Saint Sebastian Tied to a Tree,
ca. 1501,
Albrecht Dürer, German

The words “government” and “change” are often paired with “ties to the past.”

Even if there is a better and newer system, laws and interests established prevent its adoption.

The threat “Look at the reality!” is often given in telling people to face this kind of conflict and concentrate on the task at hand (something that can be done immediately).

Indeed, the system’s reform generally requires time on the order of ten years, or even a hundred years if it is poorly done.

In today’s fast-moving world, you will lose your whole life if you are caught up in such things.

You only live once. Being indifferent to politics is wise indeed.

Furthermore, in many cases, when reform has been finally achieved, it turns out to be an incomprehensible system resulting from a compromise with vested interests, working the opposite of what was intended.

Isn’t this situation analogous to the “installation of development tools” story?

Suppose your environment (Windows, Linux, or Mac) has a special history unique to you (i.e., the settings specific to you due to installing various development tools in the past). In that case, unintelligible errors will occur, causing you to spend excessive time dealing with them.

In this case, the “unintelligible error” would correspond to the situation where you want to install a new and wonderful system (such as a new development tool). Still, it is forbidden for reasons you cannot understand due to past ties ( i. e., settings you have made to the OS in the past), and it blocks a new tool from working correctly. This is a situation to be addressed.

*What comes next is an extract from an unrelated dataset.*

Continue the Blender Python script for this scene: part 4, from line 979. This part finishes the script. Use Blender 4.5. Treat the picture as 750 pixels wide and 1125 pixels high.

If the previous estimate of “a malicious error costs a hundred times more” is correct in the case of political reform, institutional renovation requiring only one year will be replaced by “a hundred years of pointless efforts to deal with the existing system.”

Rather than telling an environment that will not change to change, we should create and discard different environments but create a mechanism in which no user is damaged despite the change, that is, a virtual environment.

That was the wisdom the developers gained.

Of course, the REAL government or nation is not an OS, the OS + PC can at worst be physically thrown away, and a clean new one bought.

For example, Snowden, who made a splash by revealing confidential government documents, ordered a brand new computer to connect to the Internet once in his documentary film.

Unlike OS + PC, however, governments are responsible for people’s lives, their survival, and death. We cannot just throw them away just because they are useless. Besides, we don’t know how to “throw away” them properly.